The BMW M2 CS Is Performance’s Best Bargain

The BMW M2 CS Is Performance’s Best Bargain

BMW has been stretching the meaning of its M badge for so long that it’s easy to forget what it once stood for. The letter now graces everything from fire-breathing SUVs to luxury convertibles and even the polarizing, bespoke XM—a vehicle that feels more like a statement piece than a driver’s car. None of this is inherently bad, but it muddies the picture.

Because when you close your eyes and think “M car,” you don’t picture a two-and-a-half-ton crossover. You picture something compact, rear-wheel drive, and slightly intimidating. You picture cars with short names and long shadows: the E30 M3, the E9 CSL “Batmobile,” the lunatic 2002 Turbo. Machines that were as much about intent as output. Cars that demanded a modern successor, not a reinterpretation.

That’s where the BMW M2 CS comes in—and why it feels like a small miracle.

This isn’t just another trim level with bigger wheels and darker badges. The M2 CS is defined by a thousand tiny decisions, each one sharpening the car’s focus. On their own, they might seem incremental. Together, they transform the M2 from a very fast coupe into something genuinely special. Special enough, in fact, that it earns the title of favorite car of 2025.

Start with the hardware. The suspension springs are shortened and stiffened, the track widened, and the entire running gear recalibrated with a singular goal: better communication. The engine mounts are stiffer, anchoring the straight-six more firmly to the chassis, and the result is a powertrain that feels less like it’s bolted in and more like it’s been grown there. Output climbs north of 500 horsepower, but the headline number matters less than how immediately and cleanly that power arrives.

Then there’s the diet. Forged wheels shave unsprung mass. Carbon-ceramic brakes reduce weight and refuse to wilt under abuse. A broader weight-saving program trims fat wherever possible, leaving the M2 CS a full 150 kilograms lighter than the all-wheel-drive M4 Competition. That’s not a rounding error—that’s the difference between a car that feels quick and one that feels alive.

And you feel it everywhere.

Turn the wheel and the nose responds without hesitation. Load the chassis mid-corner and the car settles, balanced and composed, like it’s been waiting for exactly this input. The rear end isn’t wild or snappy, but it’s honest, communicating grip levels clearly enough that you instinctively trust it.
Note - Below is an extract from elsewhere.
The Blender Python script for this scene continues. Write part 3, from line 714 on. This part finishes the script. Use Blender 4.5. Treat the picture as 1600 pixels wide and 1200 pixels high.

Each tweak—springs, mounts, track width, weight reduction—plays its part, none shouting over the others.

It’s the cohesion that stands out most. Modern performance cars often feel like collections of impressive parts held together by software and hope. The M2 CS doesn’t. Everything here is rowing in perfect time, pulling in the same direction. The engine’s urgency matches the chassis’ confidence. The brakes feel sized not for bragging rights but for repeated, punishing use. The steering, finally, feels like it belongs in an M car again.

What’s remarkable is how rare this feeling has become.

In an era of inflated curb weights, digital filters, and six-figure price tags, the M2 CS delivers something purer—and does it for under £100,000. That figure still isn’t pocket change, but in today’s performance-car landscape, it feels almost reasonable for something this focused and complete.

BMW may continue to expand the M brand into every corner of its lineup, and that’s fine. But cars like the M2 CS are the reminder of why the letter mattered in the first place. It’s compact. It’s rear-wheel drive. It’s unapologetically serious about driving.

And in 2025, that makes it feel less like a product and more like a promise kept.